The risky opener, he told students Friday, was his way of being himself and thinking outside of the box, something he said is key to getting ahead in the business world.
Jackson, a Harvard Business School graduate with Wall Street experience, used stories from his career and the show to teach students the most important lessons he learned about climbing the career ladder.
The talk, held at 11:30 a.m. at the Colony Ballroom in Stamp Student Union, was hosted by the Career Center as part of its Diversity Job Search Series.
Jackson used business smarts and sharp talking to beat out more than a dozen other “apprentices” in a competition to become billionaire real estate developer Donald Trump’s newest employee. Though he ultimately lost, the Career Center thought the Washington native would have valuable advice to share with college students about how to use their skills to make it to the top.
In his talk, Jackson stressed the importance of fearlessness and risk taking.
When he sat in the boardroom across the table from Trump, he said, he refused to be intimidated. This sort of confidence is the best way to impress future employers, he said.
Another good risk to take, he said, is simply to be yourself. Jackson said he always tried to act like he had “a little home training.”
He also stressed the importance of being accountable for your own actions. On the show when his team failed on a project and Trump tried to pick the group apart in the boardroom, Jackson said he found that admitting the project had gone poorly was the best way to be responsible and make a good impression on the people in charge of hiring and firing.
Throughout the show, viewers could see the bond that formed between Jackson and his close friend Troy McClain. Jackson talked about his bond with McClain and used this to emphasize the importance of never forgetting the team.
Jackson said he owed his success to the people who supported him throughout his life, including his mom. When Jackson asked his mother to give him $75 for a Super Nintendo, he said she told him, “People in hell want ice water.”

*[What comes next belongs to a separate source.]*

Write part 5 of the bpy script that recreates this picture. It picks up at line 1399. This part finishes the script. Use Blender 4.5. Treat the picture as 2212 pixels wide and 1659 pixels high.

Instead of just giving him the money, Jackson said, his mom gave him something even more important: his work ethic.
Other advice included knowing when not to talk, as Jackson did when he refused to take Trump’s bait to talk badly about the other contestants and to work behind the scenes and stay positive.
“Leaders are people who do the work when no one else is looking,” he said.
Though many in the audience of about 150 seemed starstruck, others asked Jackson for specific advice and to find out more about his current career and plans to break ground on a 500-acre real estate complex in Prince George’s County.
Jackson summed up his advice in a response to one student who asked what black people in particular should do to succeed on Wall Street, a predominantly white establishment.
“You just need to be determined to know what those landmines are,” Jackson said, “and hustle to work hard and prove a lot of people wrong and to have the ability to build networks of people that are going to be advocates for you.”